Y es que la relevancia de una obra como Azaña. Los que le llamábamos Don Manuel es que transciende con creces el género biográfico, es la culminación de toda una trayectoria dentro de los distintos géneros periodísticos o, mejor dicho, subgéneros que, para Carabias, convergían todos en la crónica: «En periodismo no hay más que un solo género: el reportaje». A diferencia de las noticias que «explican la importancia y naturaleza de los acontecimientos», los reportajes, sostenía Carabias, “van más allá que las informaciones sobre la inmediata actualidad», son complejos y exigen “atención reposada», aunque se ofrezcan con demora. Y, en cierta medida, Azaña. Los que llamábamos Don Manuel responde a esto, retrata a un personaje —al político, al escritor y al hombre en la intimidad— y a su época, profundizando en el tiempo y el contexto social, político y cultural. Sigue con atención los acontecimientos, narrándolos desde perspectivas diversas, convocando testimonios distintos a través de los cuales, además, Carabias dibuja un retrato de Azaña en el que pone en contraste su imagen pública con aquella que reservaba a sus más allegados a la vez que subraya las divergentes opiniones que sobre él tenían, incluso aquellos que no dudaron en apoyarle. La periodista se hace eco, por ejemplo, de las discusiones en torno a la aprobación del Estatuto de Cataluña y a la incomprensión de muchos hacia el papel jugado por el entonces presidente del gobierno, una incomprensión que se hacía patente en las discusiones que tenían lugar en los distintos círculos intelectuales y que Valle-Inclán trataba de solventar con declaraciones tan salomónicas como no exentas de ironía: «Conozco muy bien a Azaña y sé cómo disfruta llevando la contraria, sobre todo a sus amigos. ¿No han observado su preferencia por los ministros más impopulares e incluso por algunos personajillos a los que no puede ver nadie? Siempre he dicho que Azaña es igual que doña María Guerrero. En cuanto los críticos hablaban mal de alguna actriz de su compañía… ¡le subía el sueldo!».
El periodismo fue para Carabias un compromiso con su tiempo, del que no solo debía ser testigo, sino su más honesta narradora.
La aprobación del Estatuto, el «Viva España» desde el balcón de la Generalitat, los debates con los socialistas que consideraban inaceptable pactar con un burgués, tal y como siempre se definió el propio Azaña, o el escándalo de Casas Viejas que obligan a Don Manuel a renunciar a la presidencia del gobierno.

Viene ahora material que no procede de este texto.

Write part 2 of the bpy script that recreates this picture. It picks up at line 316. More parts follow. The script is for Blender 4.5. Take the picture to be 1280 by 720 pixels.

Es en esta ocasión donde la periodista, que, si bien había empezado a trabajar en El Sol donde, a pesar de las buenas relaciones, «nunca se hizo azañismo», se muestra más comprensible hacia el político al que terminaría tratando como amigo en ese exilio compartido. «¿Cómo iba a imaginar Azaña que quienes acusaban al Gobierno de debilidad frente a los desmanes del anarquismo furioso se unirían en el ataque a los extremistas de izquierda que le acusaban de sanguinario? ¿Cómo pensar que alguien daría crédito a las supuestas órdenes como la de «tiros a la barriga?» Cualquiera que conociera a Azaña no podía creerle autor de una expresión que, además de una crueldad, era una ordinariez», se preguntaba Carabias a raíz de las acusaciones que se dirigieron hacia Azaña después de que la Guardia Civil acabara con la vida de diez personas tras las revueltas anarquistas en la localidad gaditana de Casas Viejas.

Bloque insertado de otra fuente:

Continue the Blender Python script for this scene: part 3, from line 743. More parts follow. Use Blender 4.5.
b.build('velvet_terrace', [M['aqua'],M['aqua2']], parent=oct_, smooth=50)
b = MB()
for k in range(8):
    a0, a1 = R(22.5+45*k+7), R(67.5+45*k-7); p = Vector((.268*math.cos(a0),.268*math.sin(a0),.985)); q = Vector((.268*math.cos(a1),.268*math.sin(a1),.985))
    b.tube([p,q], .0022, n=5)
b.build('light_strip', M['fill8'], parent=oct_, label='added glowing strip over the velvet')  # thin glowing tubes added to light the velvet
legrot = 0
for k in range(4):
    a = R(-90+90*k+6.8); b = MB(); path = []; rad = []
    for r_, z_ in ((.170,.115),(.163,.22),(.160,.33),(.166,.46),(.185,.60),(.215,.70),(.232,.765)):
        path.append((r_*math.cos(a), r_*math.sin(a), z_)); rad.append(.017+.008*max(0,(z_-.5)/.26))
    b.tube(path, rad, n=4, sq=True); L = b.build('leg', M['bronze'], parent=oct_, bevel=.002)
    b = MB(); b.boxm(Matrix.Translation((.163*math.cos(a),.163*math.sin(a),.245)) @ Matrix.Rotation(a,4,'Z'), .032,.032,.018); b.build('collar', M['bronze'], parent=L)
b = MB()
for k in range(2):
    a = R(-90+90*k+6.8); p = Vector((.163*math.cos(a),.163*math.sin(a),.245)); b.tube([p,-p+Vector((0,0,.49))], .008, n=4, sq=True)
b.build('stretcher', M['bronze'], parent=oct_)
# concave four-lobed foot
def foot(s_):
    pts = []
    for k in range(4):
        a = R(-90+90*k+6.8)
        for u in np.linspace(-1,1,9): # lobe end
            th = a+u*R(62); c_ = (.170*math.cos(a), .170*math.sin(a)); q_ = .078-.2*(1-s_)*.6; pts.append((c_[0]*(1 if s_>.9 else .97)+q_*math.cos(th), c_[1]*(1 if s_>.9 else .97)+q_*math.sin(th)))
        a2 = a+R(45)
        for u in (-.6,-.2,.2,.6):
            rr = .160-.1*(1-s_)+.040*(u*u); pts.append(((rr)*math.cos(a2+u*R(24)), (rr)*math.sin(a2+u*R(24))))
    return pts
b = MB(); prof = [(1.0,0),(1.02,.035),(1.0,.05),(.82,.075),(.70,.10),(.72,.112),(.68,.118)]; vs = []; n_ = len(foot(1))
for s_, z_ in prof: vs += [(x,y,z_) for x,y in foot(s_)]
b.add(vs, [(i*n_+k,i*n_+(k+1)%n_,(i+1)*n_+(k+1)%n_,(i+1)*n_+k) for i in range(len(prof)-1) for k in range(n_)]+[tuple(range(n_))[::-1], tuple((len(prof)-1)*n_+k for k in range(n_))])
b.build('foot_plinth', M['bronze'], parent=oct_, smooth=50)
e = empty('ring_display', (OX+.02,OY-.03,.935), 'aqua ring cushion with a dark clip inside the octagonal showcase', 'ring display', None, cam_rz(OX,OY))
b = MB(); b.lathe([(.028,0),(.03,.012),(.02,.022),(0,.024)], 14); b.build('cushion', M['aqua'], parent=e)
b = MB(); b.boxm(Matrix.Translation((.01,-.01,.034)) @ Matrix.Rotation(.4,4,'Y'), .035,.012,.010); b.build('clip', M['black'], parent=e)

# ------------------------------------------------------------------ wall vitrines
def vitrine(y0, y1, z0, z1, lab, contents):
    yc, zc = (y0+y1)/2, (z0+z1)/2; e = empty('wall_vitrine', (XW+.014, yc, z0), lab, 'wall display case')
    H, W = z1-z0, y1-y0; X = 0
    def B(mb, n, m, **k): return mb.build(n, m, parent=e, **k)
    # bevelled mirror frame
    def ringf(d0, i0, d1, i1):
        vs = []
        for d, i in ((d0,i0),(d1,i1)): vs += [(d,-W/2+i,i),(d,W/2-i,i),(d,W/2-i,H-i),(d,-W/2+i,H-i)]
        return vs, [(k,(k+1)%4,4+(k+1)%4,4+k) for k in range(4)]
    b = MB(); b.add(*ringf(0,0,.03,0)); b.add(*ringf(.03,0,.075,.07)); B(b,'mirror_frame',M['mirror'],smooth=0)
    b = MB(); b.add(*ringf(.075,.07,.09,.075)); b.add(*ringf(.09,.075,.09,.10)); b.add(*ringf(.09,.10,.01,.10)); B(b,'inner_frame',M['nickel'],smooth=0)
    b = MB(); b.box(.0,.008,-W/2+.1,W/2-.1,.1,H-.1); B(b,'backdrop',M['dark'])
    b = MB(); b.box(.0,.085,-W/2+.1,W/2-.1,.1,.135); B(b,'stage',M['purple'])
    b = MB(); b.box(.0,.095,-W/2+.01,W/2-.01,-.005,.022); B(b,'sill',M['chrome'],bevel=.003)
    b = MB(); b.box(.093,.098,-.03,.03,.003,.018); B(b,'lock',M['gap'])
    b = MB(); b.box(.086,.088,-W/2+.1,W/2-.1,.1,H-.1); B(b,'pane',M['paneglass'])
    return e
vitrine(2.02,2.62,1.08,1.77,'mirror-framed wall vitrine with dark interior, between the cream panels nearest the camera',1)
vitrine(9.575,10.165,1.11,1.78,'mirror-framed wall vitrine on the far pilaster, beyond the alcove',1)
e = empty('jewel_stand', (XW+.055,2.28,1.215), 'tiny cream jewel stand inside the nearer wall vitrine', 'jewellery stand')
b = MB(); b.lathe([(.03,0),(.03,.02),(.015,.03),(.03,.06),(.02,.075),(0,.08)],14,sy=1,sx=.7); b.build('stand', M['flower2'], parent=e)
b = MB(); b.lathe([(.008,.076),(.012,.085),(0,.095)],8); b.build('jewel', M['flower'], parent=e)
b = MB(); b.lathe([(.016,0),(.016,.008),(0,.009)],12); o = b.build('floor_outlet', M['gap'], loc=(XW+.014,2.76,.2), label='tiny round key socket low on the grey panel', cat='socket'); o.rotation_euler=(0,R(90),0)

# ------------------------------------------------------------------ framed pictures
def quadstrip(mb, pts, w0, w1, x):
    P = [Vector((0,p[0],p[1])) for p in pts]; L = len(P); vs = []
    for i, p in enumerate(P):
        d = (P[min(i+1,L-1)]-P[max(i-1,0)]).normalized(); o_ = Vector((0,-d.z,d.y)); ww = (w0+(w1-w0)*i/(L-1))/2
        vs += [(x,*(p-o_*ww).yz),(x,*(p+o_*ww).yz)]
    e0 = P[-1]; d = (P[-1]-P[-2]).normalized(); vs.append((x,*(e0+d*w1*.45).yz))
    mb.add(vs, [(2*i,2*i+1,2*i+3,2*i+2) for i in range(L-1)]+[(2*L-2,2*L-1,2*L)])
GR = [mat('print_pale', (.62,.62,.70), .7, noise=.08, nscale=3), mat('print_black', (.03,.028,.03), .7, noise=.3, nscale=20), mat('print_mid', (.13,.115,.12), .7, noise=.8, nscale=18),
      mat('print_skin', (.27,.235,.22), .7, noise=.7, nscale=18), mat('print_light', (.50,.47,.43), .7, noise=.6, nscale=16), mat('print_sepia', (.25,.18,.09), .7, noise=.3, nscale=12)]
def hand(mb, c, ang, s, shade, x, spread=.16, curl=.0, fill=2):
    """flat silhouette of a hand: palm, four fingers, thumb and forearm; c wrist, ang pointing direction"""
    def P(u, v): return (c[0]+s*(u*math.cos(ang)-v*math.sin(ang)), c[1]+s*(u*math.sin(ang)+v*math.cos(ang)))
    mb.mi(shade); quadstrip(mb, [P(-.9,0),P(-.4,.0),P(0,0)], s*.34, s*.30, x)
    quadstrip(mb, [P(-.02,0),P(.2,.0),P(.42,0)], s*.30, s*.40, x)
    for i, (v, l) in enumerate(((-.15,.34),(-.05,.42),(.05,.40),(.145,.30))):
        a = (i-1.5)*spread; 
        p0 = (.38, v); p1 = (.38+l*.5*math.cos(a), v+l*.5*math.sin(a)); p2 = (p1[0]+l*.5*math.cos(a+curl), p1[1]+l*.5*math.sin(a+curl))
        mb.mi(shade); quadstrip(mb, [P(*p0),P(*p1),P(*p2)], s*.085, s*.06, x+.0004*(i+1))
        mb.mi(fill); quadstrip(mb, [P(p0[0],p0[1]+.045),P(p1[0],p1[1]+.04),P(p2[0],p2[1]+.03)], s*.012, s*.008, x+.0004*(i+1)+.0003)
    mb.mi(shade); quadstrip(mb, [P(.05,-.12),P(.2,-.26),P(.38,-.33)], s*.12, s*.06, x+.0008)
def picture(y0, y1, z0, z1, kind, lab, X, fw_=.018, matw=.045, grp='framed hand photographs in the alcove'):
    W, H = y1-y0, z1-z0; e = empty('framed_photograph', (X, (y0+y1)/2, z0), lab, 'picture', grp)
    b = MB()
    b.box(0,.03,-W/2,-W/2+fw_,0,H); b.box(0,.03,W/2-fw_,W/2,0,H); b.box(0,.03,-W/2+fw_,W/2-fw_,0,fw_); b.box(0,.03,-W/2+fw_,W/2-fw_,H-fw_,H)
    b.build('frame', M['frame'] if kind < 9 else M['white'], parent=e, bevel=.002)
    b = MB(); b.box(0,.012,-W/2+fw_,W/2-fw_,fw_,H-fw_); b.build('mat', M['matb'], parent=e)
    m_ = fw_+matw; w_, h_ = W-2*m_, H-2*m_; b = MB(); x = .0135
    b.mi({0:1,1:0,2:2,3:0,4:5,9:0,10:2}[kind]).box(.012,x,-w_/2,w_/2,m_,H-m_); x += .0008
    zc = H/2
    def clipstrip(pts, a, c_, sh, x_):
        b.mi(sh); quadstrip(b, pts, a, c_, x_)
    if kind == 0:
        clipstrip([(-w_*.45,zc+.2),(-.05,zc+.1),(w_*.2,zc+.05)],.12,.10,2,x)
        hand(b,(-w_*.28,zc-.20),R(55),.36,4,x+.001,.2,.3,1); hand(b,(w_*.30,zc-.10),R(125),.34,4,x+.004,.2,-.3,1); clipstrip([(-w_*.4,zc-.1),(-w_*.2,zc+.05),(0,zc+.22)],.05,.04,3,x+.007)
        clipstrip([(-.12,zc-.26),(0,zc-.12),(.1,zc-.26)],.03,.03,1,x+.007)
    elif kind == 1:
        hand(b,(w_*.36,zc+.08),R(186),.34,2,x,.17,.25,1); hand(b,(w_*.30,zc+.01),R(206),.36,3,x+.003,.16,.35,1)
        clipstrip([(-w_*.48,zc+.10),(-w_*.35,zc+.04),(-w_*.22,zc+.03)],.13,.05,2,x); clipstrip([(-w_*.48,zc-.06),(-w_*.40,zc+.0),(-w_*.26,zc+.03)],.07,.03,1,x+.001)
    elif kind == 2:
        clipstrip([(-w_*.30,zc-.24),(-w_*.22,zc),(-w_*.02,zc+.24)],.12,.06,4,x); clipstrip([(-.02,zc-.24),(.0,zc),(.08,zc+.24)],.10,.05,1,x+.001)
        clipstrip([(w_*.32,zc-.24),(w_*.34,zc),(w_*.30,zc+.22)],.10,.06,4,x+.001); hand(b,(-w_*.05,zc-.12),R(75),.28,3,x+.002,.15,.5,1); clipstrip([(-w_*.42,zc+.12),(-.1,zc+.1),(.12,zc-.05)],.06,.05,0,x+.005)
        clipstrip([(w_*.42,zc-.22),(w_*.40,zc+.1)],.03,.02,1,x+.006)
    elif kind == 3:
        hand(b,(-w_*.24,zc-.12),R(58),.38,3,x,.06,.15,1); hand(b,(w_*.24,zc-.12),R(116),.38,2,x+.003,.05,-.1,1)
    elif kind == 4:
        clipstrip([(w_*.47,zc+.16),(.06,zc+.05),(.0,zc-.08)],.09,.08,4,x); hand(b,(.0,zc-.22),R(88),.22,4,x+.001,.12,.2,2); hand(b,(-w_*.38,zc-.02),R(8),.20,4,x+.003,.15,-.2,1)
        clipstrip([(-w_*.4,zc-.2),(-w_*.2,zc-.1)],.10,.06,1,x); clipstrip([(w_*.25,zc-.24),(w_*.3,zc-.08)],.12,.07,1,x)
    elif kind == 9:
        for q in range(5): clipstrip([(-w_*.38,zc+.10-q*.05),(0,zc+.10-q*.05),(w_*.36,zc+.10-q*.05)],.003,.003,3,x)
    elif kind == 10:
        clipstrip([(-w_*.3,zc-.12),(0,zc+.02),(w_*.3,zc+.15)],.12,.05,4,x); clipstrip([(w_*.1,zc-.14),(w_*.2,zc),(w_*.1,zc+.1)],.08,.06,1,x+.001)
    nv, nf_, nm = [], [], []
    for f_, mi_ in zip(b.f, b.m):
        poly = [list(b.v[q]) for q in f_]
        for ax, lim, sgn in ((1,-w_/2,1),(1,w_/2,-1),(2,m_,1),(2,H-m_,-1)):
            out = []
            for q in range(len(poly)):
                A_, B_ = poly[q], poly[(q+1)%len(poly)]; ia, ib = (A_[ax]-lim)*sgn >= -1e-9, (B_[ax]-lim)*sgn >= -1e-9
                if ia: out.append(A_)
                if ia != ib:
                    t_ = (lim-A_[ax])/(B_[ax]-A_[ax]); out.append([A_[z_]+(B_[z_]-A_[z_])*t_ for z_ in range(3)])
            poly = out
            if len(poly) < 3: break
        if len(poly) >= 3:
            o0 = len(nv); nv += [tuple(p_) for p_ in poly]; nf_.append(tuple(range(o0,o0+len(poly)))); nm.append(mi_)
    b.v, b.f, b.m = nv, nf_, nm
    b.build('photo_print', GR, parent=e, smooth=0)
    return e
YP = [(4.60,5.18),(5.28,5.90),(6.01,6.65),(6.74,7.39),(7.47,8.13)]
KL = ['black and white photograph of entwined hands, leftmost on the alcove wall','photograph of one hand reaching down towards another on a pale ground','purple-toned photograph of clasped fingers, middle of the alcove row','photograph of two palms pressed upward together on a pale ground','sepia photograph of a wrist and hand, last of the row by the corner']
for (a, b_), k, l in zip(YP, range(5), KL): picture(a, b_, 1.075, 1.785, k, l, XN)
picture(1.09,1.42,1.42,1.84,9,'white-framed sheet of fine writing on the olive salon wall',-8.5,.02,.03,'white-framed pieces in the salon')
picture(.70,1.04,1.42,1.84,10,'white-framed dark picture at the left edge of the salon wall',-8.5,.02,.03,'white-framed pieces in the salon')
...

Azaña. Los que le llamábamos Don Manuel es la culminación más brillante de décadas de ejercicio periodístico. Esta obra es la plasmación de la concepción que Josefina Carabias tenía del periodismo como herramienta no solo para contar noticias, sino para profundizar en el contexto en el que estas tienen lugar. El periodismo fue para Carabias un compromiso con su tiempo, del que no solo debía ser testigo, sino su más honesta narradora. Y desde esta honestidad escribe una biografía que, yendo más allá de todos los límites que impone el género, es una atenta crónica de unos años marcados por la esperanza ante la construcción de una sociedad nueva y moderna y por el desengaño, el dolor y la frustración por el fracaso de un proyecto que, desde su exilio y atento a la suerte de aquellos que habían permanecido en España, Azaña considera irrecuperable. Sabía que no podía volver y tampoco lo quería. Falleció en exilio en 1940. Carabias regresó y siguió dedicándose al periodismo, profesión a la que se entregó hasta su último día de vida.